◆ **EXCERPTED RECORDS**
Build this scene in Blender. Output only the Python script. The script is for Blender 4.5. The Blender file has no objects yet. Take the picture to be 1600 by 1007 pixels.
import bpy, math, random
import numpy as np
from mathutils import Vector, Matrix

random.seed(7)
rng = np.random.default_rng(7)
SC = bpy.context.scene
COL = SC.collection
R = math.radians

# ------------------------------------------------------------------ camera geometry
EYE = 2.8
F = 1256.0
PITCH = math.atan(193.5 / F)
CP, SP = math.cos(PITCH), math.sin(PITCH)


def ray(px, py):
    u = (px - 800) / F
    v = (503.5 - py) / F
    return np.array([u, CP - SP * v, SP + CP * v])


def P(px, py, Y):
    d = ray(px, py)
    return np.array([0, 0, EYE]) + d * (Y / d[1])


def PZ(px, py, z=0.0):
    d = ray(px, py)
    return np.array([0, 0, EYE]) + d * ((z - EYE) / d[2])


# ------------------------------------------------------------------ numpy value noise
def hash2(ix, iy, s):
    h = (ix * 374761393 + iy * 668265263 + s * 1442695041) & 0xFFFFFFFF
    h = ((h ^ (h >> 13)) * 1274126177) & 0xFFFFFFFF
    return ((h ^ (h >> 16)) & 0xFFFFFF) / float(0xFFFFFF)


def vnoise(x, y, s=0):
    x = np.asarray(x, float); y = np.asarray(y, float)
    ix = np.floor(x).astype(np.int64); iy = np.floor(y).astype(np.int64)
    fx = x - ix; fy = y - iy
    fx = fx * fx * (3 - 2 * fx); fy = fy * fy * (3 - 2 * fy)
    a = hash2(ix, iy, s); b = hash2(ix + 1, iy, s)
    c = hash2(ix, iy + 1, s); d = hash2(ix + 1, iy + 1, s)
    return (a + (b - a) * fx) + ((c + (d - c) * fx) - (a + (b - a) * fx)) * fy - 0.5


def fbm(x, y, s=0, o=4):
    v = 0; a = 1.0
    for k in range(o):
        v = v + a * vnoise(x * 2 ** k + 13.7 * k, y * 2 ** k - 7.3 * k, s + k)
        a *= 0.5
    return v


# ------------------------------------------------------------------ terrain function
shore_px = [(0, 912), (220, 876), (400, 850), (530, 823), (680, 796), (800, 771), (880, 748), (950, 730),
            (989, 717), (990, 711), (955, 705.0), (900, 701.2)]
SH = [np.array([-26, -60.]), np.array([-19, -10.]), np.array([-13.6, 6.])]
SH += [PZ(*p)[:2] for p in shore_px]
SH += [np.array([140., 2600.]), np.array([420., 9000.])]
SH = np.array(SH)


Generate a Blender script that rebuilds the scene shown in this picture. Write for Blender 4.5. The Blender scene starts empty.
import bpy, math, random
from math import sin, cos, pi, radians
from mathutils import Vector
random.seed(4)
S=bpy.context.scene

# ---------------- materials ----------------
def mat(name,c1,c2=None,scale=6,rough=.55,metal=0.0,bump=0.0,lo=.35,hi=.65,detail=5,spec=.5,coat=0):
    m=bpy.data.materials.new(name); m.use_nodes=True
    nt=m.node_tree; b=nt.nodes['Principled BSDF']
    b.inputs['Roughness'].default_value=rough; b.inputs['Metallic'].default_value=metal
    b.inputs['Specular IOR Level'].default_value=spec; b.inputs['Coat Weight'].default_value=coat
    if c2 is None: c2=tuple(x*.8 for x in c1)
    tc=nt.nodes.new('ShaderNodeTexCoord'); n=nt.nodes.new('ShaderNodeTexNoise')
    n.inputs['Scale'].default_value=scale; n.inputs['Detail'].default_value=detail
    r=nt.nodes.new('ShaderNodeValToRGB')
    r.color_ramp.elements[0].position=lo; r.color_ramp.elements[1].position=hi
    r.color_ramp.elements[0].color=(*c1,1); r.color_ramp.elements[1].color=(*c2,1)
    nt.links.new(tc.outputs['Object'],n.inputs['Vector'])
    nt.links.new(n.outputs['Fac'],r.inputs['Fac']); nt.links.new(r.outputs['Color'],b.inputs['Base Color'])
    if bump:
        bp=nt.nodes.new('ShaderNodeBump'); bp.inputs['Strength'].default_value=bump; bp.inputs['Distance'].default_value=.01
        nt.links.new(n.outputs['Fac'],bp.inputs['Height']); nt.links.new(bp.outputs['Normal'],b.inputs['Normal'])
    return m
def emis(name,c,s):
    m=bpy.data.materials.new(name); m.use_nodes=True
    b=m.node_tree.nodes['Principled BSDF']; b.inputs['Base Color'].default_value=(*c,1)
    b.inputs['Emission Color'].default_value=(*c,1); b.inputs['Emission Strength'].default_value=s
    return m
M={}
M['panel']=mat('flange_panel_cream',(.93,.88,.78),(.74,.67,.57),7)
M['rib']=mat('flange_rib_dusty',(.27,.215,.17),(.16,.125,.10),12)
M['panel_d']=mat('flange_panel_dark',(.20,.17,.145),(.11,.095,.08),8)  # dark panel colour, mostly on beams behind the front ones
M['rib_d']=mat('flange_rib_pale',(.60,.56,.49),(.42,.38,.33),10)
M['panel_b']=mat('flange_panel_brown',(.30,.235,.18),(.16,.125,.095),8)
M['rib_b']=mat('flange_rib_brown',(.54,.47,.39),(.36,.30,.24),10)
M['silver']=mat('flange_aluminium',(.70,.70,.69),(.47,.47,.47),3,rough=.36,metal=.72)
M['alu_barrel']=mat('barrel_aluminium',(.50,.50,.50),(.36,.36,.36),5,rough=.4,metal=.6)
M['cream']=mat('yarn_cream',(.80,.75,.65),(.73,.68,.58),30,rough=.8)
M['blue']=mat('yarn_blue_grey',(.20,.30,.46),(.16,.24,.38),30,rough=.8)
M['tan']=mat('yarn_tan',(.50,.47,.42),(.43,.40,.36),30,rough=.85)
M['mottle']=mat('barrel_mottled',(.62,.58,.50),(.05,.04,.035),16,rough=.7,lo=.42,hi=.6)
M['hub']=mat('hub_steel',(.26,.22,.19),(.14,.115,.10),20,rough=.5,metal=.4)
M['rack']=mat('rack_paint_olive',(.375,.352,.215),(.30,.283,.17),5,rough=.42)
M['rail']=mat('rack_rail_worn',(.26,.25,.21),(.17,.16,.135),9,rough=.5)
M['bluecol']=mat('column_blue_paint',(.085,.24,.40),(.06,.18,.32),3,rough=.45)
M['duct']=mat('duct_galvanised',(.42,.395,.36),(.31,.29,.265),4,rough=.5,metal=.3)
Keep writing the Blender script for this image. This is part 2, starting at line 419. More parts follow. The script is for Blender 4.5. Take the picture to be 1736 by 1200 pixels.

◆ **WHAT NEEDS TO BE DONE**
Please set down each line of the records exactly as given.

◆ **ANSWER TO THE PROBLEM**
Build this scene in Blender. Output only the Python script. The script is for Blender 4.5. The Blender file has no objects yet. Take the picture to be 1600 by 1007 pixels.
import bpy, math, random
import numpy as np
from mathutils import Vector, Matrix

random.seed(7)
rng = np.random.default_rng(7)
SC = bpy.context.scene
COL = SC.collection
R = math.radians

# ------------------------------------------------------------------ camera geometry
EYE = 2.8
F = 1256.0
PITCH = math.atan(193.5 / F)
CP, SP = math.cos(PITCH), math.sin(PITCH)


def ray(px, py):
    u = (px - 800) / F
    v = (503.5 - py) / F
    return np.array([u, CP - SP * v, SP + CP * v])


def P(px, py, Y):
    d = ray(px, py)
    return np.array([0, 0, EYE]) + d * (Y / d[1])


def PZ(px, py, z=0.0):
    d = ray(px, py)
    return np.array([0, 0, EYE]) + d * ((z - EYE) / d[2])


# ------------------------------------------------------------------ numpy value noise
def hash2(ix, iy, s):
    h = (ix * 374761393 + iy * 668265263 + s * 1442695041) & 0xFFFFFFFF
    h = ((h ^ (h >> 13)) * 1274126177) & 0xFFFFFFFF
    return ((h ^ (h >> 16)) & 0xFFFFFF) / float(0xFFFFFF)


def vnoise(x, y, s=0):
    x = np.asarray(x, float); y = np.asarray(y, float)
    ix = np.floor(x).astype(np.int64); iy = np.floor(y).astype(np.int64)
    fx = x - ix; fy = y - iy
    fx = fx * fx * (3 - 2 * fx); fy = fy * fy * (3 - 2 * fy)
    a = hash2(ix, iy, s); b = hash2(ix + 1, iy, s)
    c = hash2(ix, iy + 1, s); d = hash2(ix + 1, iy + 1, s)
    return (a + (b - a) * fx) + ((c + (d - c) * fx) - (a + (b - a) * fx)) * fy - 0.5


def fbm(x, y, s=0, o=4):
    v = 0; a = 1.0
    for k in range(o):
        v = v + a * vnoise(x * 2 ** k + 13.7 * k, y * 2 ** k - 7.3 * k, s + k)
        a *= 0.5
    return v


# ------------------------------------------------------------------ terrain function
shore_px = [(0, 912), (220, 876), (400, 850), (530, 823), (680, 796), (800, 771), (880, 748), (950, 730),
            (989, 717), (990, 711), (955, 705.0), (900, 701.2)]
SH = [np.array([-26, -60.]), np.array([-19, -10.]), np.array([-13.6, 6.])]
SH += [PZ(*p)[:2] for p in shore_px]
SH += [np.array([140., 2600.]), np.array([420., 9000.])]
SH = np.array(SH)


Generate a Blender script that rebuilds the scene shown in this picture. Write for Blender 4.5. The Blender scene starts empty.
import bpy, math, random
from math import sin, cos, pi, radians
from mathutils import Vector
random.seed(4)
S=bpy.context.scene

# ---------------- materials ----------------
def mat(name,c1,c2=None,scale=6,rough=.55,metal=0.0,bump=0.0,lo=.35,hi=.65,detail=5,spec=.5,coat=0):
    m=bpy.data.materials.new(name); m.use_nodes=True
    nt=m.node_tree; b=nt.nodes['Principled BSDF']
    b.inputs['Roughness'].default_value=rough; b.inputs['Metallic'].default_value=metal
    b.inputs['Specular IOR Level'].default_value=spec; b.inputs['Coat Weight'].default_value=coat
    if c2 is None: c2=tuple(x*.8 for x in c1)
    tc=nt.nodes.new('ShaderNodeTexCoord'); n=nt.nodes.new('ShaderNodeTexNoise')
    n.inputs['Scale'].default_value=scale; n.inputs['Detail'].default_value=detail
    r=nt.nodes.new('ShaderNodeValToRGB')
    r.color_ramp.elements[0].position=lo; r.color_ramp.elements[1].position=hi
    r.color_ramp.elements[0].color=(*c1,1); r.color_ramp.elements[1].color=(*c2,1)
    nt.links.new(tc.outputs['Object'],n.inputs['Vector'])
    nt.links.new(n.outputs['Fac'],r.inputs['Fac']); nt.links.new(r.outputs['Color'],b.inputs['Base Color'])
    if bump:
        bp=nt.nodes.new('ShaderNodeBump'); bp.inputs['Strength'].default_value=bump; bp.inputs['Distance'].default_value=.01
        nt.links.new(n.outputs['Fac'],bp.inputs['Height']); nt.links.new(bp.outputs['Normal'],b.inputs['Normal'])
    return m
def emis(name,c,s):
    m=bpy.data.materials.new(name); m.use_nodes=True
    b=m.node_tree.nodes['Principled BSDF']; b.inputs['Base Color'].default_value=(*c,1)
    b.inputs['Emission Color'].default_value=(*c,1); b.inputs['Emission Strength'].default_value=s
    return m
M={}
M['panel']=mat('flange_panel_cream',(.93,.88,.78),(.74,.67,.57),7)
M['rib']=mat('flange_rib_dusty',(.27,.215,.17),(.16,.125,.10),12)
M['panel_d']=mat('flange_panel_dark',(.20,.17,.145),(.11,.095,.08),8)  # dark panel colour, mostly on beams behind the front ones
M['rib_d']=mat('flange_rib_pale',(.60,.56,.49),(.42,.38,.33),10)
M['panel_b']=mat('flange_panel_brown',(.30,.235,.18),(.16,.125,.095),8)
M['rib_b']=mat('flange_rib_brown',(.54,.47,.39),(.36,.30,.24),10)
M['silver']=mat('flange_aluminium',(.70,.70,.69),(.47,.47,.47),3,rough=.36,metal=.72)
M['alu_barrel']=mat('barrel_aluminium',(.50,.50,.50),(.36,.36,.36),5,rough=.4,metal=.6)
M['cream']=mat('yarn_cream',(.80,.75,.65),(.73,.68,.58),30,rough=.8)
M['blue']=mat('yarn_blue_grey',(.20,.30,.46),(.16,.24,.38),30,rough=.8)
M['tan']=mat('yarn_tan',(.50,.47,.42),(.43,.40,.36),30,rough=.85)
M['mottle']=mat('barrel_mottled',(.62,.58,.50),(.05,.04,.035),16,rough=.7,lo=.42,hi=.6)
M['hub']=mat('hub_steel',(.26,.22,.19),(.14,.115,.10),20,rough=.5,metal=.4)
M['rack']=mat('rack_paint_olive',(.375,.352,.215),(.30,.283,.17),5,rough=.42)
M['rail']=mat('rack_rail_worn',(.26,.25,.21),(.17,.16,.135),9,rough=.5)
M['bluecol']=mat('column_blue_paint',(.085,.24,.40),(.06,.18,.32),3,rough=.45)
M['duct']=mat('duct_galvanised',(.42,.395,.36),(.31,.29,.265),4,rough=.5,metal=.3)
Keep writing the Blender script for this image. This is part 2, starting at line 419. More parts follow. The script is for Blender 4.5. Take the picture to be 1736 by 1200 pixels.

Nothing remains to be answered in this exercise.